Dataset extract ->
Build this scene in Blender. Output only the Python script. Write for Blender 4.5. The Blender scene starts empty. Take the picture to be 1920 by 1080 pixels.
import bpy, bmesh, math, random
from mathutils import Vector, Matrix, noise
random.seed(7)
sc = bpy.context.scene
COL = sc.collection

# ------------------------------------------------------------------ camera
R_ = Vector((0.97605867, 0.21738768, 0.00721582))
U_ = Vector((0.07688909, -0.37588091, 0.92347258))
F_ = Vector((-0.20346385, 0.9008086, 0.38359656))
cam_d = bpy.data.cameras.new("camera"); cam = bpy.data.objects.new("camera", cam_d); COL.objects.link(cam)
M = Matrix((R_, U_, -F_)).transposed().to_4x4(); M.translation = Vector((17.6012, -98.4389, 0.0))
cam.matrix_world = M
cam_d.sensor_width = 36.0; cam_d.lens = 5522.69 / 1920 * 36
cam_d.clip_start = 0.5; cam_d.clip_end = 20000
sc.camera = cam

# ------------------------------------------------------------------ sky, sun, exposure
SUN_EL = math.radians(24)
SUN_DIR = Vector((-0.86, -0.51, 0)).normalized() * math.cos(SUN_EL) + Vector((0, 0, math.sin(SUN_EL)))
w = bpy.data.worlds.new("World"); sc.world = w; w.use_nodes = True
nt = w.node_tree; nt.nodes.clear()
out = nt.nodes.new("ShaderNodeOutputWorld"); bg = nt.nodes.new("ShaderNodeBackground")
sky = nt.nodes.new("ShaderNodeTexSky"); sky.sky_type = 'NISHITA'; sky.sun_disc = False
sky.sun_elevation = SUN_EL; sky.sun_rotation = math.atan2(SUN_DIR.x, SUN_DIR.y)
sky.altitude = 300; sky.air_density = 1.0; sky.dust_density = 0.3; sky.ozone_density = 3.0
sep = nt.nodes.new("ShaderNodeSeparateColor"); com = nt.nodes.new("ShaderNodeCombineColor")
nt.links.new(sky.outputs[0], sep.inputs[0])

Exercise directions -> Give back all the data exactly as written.

Solution to this task ->
Build this scene in Blender. Output only the Python script. Write for Blender 4.5. The Blender scene starts empty. Take the picture to be 1920 by 1080 pixels.
import bpy, bmesh, math, random
from mathutils import Vector, Matrix, noise
random.seed(7)
sc = bpy.context.scene
COL = sc.collection

# ------------------------------------------------------------------ camera
R_ = Vector((0.97605867, 0.21738768, 0.00721582))
U_ = Vector((0.07688909, -0.37588091, 0.92347258))
F_ = Vector((-0.20346385, 0.9008086, 0.38359656))
cam_d = bpy.data.cameras.new("camera"); cam = bpy.data.objects.new("camera", cam_d); COL.objects.link(cam)
M = Matrix((R_, U_, -F_)).transposed().to_4x4(); M.translation = Vector((17.6012, -98.4389, 0.0))
cam.matrix_world = M
cam_d.sensor_width = 36.0; cam_d.lens = 5522.69 / 1920 * 36
cam_d.clip_start = 0.5; cam_d.clip_end = 20000
sc.camera = cam

# ------------------------------------------------------------------ sky, sun, exposure
SUN_EL = math.radians(24)
SUN_DIR = Vector((-0.86, -0.51, 0)).normalized() * math.cos(SUN_EL) + Vector((0, 0, math.sin(SUN_EL)))
w = bpy.data.worlds.new("World"); sc.world = w; w.use_nodes = True
nt = w.node_tree; nt.nodes.clear()
out = nt.nodes.new("ShaderNodeOutputWorld"); bg = nt.nodes.new("ShaderNodeBackground")
sky = nt.nodes.new("ShaderNodeTexSky"); sky.sky_type = 'NISHITA'; sky.sun_disc = False
sky.sun_elevation = SUN_EL; sky.sun_rotation = math.atan2(SUN_DIR.x, SUN_DIR.y)
sky.altitude = 300; sky.air_density = 1.0; sky.dust_density = 0.3; sky.ozone_density = 3.0
sep = nt.nodes.new("ShaderNodeSeparateColor"); com = nt.nodes.new("ShaderNodeCombineColor")
nt.links.new(sky.outputs[0], sep.inputs[0])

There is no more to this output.